南北の軍事境界線を挟む制限区域内にある韓国・金浦(キンポ)市の展望台に、アメリカ発祥の大手コーヒーチェーン「スターバックス」の新店舗がオープンした。
北朝鮮を展望できる店舗には大行列ができていたが、市民からは「不安感がある」といった懸念の声も聞かれ、北朝鮮側の反応に注目が集まる。
北朝鮮から約1.4kmの場所…軍事境界線挟む制限区域内に
29日に大行列ができていたのは、韓国北部にある金浦市の愛妓峰(エギボン)展望台、北朝鮮を展望できる大手コーヒーチェーン「スターバックス」の新店舗だ。
この記事の画像(25枚)対岸の北朝鮮から川を挟んで約1.4kmの場所で、南北の軍事境界線を挟む制限区域内にある。
北朝鮮の街並み見たさに、わざわざ検閲を経て訪れる人も多くいる場所だ。
世界で初めて店内から北朝鮮を眺めることができるスターバックスということで、オープンと同時に、あっという間に店内は満席になった。
店の外には望遠鏡が設置されていて、北朝鮮側を見ると、建物や農道を歩く人、さらに犬の姿などが確認できる。
スタバに来た客は「アメリカーノを飲んで、北朝鮮がこんなに近くにあるのかと体感するようになりましたが、北朝鮮を眺めて、いろいろと思うことがあります」、「軍の検閲を過ぎて来たんです。

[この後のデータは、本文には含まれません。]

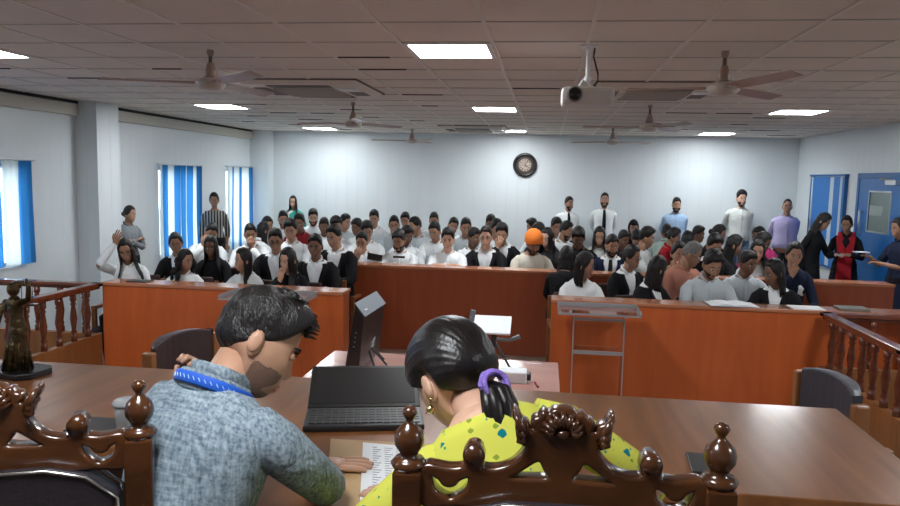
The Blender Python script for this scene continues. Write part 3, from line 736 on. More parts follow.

そういうところが不思議な感じがします」と話した。
また、店舗のオープンに合わせ、観光ツアーで訪れたというソウル在住の日本人観光客の姿もあった。
観光ツアーで訪れた日本人観光客:
景色も良くて、でも川の向こうが北朝鮮ということで緊張感もある。望遠鏡で見たが不思議な感じがした。
新店舗を誘致した金浦市のキム・ビョンス市長は、金浦市を「世界的に注目される観光地にしたい」と語り、北朝鮮の人々に対し、「スターバックスが入ってきて、資本主義・市場経済・自由主義が、北朝鮮でも見て感じられる機会になればいいなと思います」と述べた。
「北朝鮮と対峙する場所」地元住民から不安の声
一方、店舗がある金浦市の一部の市民は「北朝鮮と対峙(たいじ)する場所なので、そういうところにスターバックス…」、「市民の立場としては不安感があります。(店に)行くのもちょっとためらいそうな気がする」と話す。
また、外部の文化を厳しく取り締まる北朝鮮からの反発を懸念する声も上がっている。
北朝鮮の目の前にアメリカ発祥のスターバックスがオープン——。
北朝鮮側の反応に注目が集まる。